- [Set task]
Restate the whole of the material. Keep every word, and drop the pictures.

- [Dataset extract]

........

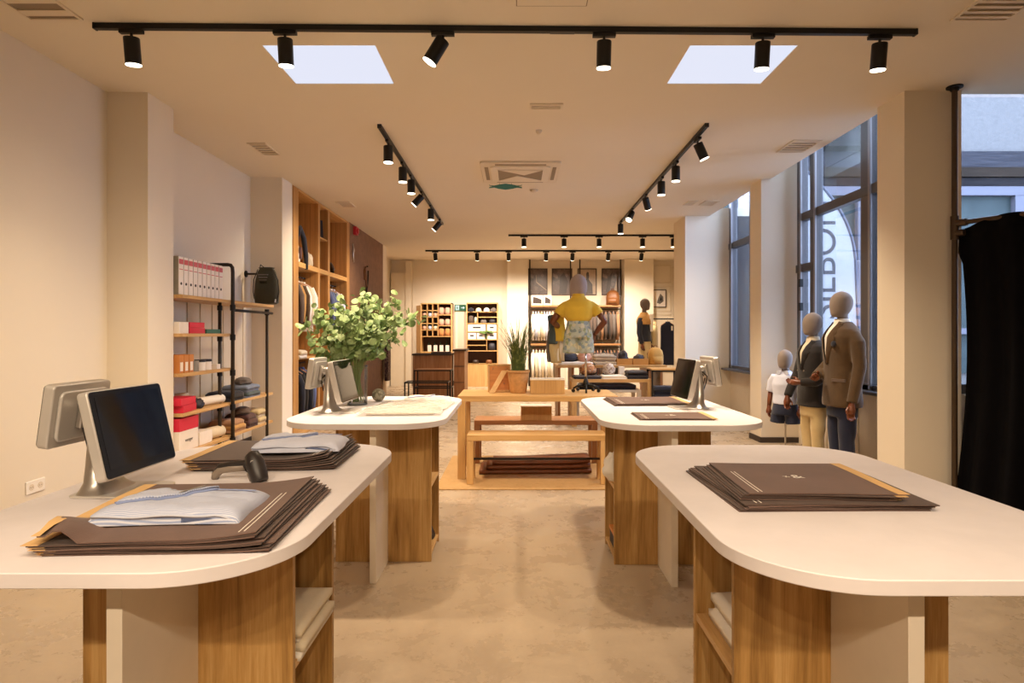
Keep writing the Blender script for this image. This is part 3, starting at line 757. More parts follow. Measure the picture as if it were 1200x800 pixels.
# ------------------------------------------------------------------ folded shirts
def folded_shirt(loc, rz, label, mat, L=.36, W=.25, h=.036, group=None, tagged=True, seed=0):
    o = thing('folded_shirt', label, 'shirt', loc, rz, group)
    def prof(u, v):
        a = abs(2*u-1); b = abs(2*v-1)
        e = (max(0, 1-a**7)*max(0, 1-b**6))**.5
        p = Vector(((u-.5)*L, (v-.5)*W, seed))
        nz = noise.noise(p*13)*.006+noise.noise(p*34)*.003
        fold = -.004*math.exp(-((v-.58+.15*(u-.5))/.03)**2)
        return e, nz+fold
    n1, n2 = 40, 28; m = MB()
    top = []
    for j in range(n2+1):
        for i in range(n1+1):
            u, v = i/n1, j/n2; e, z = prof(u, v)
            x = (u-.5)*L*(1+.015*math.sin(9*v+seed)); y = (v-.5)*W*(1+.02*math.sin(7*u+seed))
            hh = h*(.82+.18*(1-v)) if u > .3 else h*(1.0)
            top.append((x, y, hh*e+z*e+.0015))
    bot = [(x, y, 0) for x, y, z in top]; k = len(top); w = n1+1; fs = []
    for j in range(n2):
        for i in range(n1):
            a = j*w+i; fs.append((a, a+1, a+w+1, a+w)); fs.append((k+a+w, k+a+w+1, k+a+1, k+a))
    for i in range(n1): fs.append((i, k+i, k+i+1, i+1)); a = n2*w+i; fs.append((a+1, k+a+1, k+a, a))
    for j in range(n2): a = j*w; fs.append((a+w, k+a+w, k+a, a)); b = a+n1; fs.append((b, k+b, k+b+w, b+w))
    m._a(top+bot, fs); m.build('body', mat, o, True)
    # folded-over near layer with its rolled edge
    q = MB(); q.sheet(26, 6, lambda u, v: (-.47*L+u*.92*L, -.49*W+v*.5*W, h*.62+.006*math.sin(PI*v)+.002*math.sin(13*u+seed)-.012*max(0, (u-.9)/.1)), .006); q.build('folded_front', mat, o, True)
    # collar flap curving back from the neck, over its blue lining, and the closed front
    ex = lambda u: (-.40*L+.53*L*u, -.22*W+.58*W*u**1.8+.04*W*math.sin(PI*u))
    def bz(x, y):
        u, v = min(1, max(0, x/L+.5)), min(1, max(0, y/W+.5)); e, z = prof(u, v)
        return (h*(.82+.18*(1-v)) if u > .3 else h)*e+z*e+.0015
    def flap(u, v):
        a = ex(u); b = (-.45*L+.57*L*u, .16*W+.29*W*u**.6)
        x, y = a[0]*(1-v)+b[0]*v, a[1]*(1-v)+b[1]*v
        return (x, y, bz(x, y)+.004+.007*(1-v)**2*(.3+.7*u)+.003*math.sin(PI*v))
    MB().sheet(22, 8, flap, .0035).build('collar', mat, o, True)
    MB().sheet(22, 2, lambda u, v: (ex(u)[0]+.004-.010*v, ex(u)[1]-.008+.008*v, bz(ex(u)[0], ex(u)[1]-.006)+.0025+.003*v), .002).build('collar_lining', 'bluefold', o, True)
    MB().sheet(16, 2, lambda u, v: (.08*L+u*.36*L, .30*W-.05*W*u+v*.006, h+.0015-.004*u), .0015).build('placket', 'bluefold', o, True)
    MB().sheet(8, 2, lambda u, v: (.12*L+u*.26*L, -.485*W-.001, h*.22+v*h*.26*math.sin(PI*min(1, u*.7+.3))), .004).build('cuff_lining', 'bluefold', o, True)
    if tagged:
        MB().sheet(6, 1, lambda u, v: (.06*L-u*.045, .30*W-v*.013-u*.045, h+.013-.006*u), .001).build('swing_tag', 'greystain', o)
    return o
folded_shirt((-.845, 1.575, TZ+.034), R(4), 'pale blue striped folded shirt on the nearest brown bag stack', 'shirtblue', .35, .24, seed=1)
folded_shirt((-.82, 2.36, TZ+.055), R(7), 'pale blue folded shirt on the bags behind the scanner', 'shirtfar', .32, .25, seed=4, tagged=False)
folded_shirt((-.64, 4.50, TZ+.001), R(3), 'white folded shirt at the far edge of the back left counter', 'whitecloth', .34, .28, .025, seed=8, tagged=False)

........

- [Answer to the exercise]
Keep writing the Blender script for this image. This is part 3, starting at line 757. More parts follow. Measure the picture as if it were 1200x800 pixels.
# ------------------------------------------------------------------ folded shirts
def folded_shirt(loc, rz, label, mat, L=.36, W=.25, h=.036, group=None, tagged=True, seed=0):
    o = thing('folded_shirt', label, 'shirt', loc, rz, group)
    def prof(u, v):
        a = abs(2*u-1); b = abs(2*v-1)
        e = (max(0, 1-a**7)*max(0, 1-b**6))**.5
        p = Vector(((u-.5)*L, (v-.5)*W, seed))
        nz = noise.noise(p*13)*.006+noise.noise(p*34)*.003
        fold = -.004*math.exp(-((v-.58+.15*(u-.5))/.03)**2)
        return e, nz+fold
    n1, n2 = 40, 28; m = MB()
    top = []
    for j in range(n2+1):
        for i in range(n1+1):
            u, v = i/n1, j/n2; e, z = prof(u, v)
            x = (u-.5)*L*(1+.015*math.sin(9*v+seed)); y = (v-.5)*W*(1+.02*math.sin(7*u+seed))
            hh = h*(.82+.18*(1-v)) if u > .3 else h*(1.0)
            top.append((x, y, hh*e+z*e+.0015))
    bot = [(x, y, 0) for x, y, z in top]; k = len(top); w = n1+1; fs = []
    for j in range(n2):
        for i in range(n1):
            a = j*w+i; fs.append((a, a+1, a+w+1, a+w)); fs.append((k+a+w, k+a+w+1, k+a+1, k+a))
    for i in range(n1): fs.append((i, k+i, k+i+1, i+1)); a = n2*w+i; fs.append((a+1, k+a+1, k+a, a))
    for j in range(n2): a = j*w; fs.append((a+w, k+a+w, k+a, a)); b = a+n1; fs.append((b, k+b, k+b+w, b+w))
    m._a(top+bot, fs); m.build('body', mat, o, True)
    # folded-over near layer with its rolled edge
    q = MB(); q.sheet(26, 6, lambda u, v: (-.47*L+u*.92*L, -.49*W+v*.5*W, h*.62+.006*math.sin(PI*v)+.002*math.sin(13*u+seed)-.012*max(0, (u-.9)/.1)), .006); q.build('folded_front', mat, o, True)
    # collar flap curving back from the neck, over its blue lining, and the closed front
    ex = lambda u: (-.40*L+.53*L*u, -.22*W+.58*W*u**1.8+.04*W*math.sin(PI*u))
    def bz(x, y):
        u, v = min(1, max(0, x/L+.5)), min(1, max(0, y/W+.5)); e, z = prof(u, v)
        return (h*(.82+.18*(1-v)) if u > .3 else h)*e+z*e+.0015
    def flap(u, v):
        a = ex(u); b = (-.45*L+.57*L*u, .16*W+.29*W*u**.6)
        x, y = a[0]*(1-v)+b[0]*v, a[1]*(1-v)+b[1]*v
        return (x, y, bz(x, y)+.004+.007*(1-v)**2*(.3+.7*u)+.003*math.sin(PI*v))
    MB().sheet(22, 8, flap, .0035).build('collar', mat, o, True)
    MB().sheet(22, 2, lambda u, v: (ex(u)[0]+.004-.010*v, ex(u)[1]-.008+.008*v, bz(ex(u)[0], ex(u)[1]-.006)+.0025+.003*v), .002).build('collar_lining', 'bluefold', o, True)
    MB().sheet(16, 2, lambda u, v: (.08*L+u*.36*L, .30*W-.05*W*u+v*.006, h+.0015-.004*u), .0015).build('placket', 'bluefold', o, True)
    MB().sheet(8, 2, lambda u, v: (.12*L+u*.26*L, -.485*W-.001, h*.22+v*h*.26*math.sin(PI*min(1, u*.7+.3))), .004).build('cuff_lining', 'bluefold', o, True)
    if tagged:
        MB().sheet(6, 1, lambda u, v: (.06*L-u*.045, .30*W-v*.013-u*.045, h+.013-.006*u), .001).build('swing_tag', 'greystain', o)
    return o
folded_shirt((-.845, 1.575, TZ+.034), R(4), 'pale blue striped folded shirt on the nearest brown bag stack', 'shirtblue', .35, .24, seed=1)
folded_shirt((-.82, 2.36, TZ+.055), R(7), 'pale blue folded shirt on the bags behind the scanner', 'shirtfar', .32, .25, seed=4, tagged=False)
folded_shirt((-.64, 4.50, TZ+.001), R(3), 'white folded shirt at the far edge of the back left counter', 'whitecloth', .34, .28, .025, seed=8, tagged=False)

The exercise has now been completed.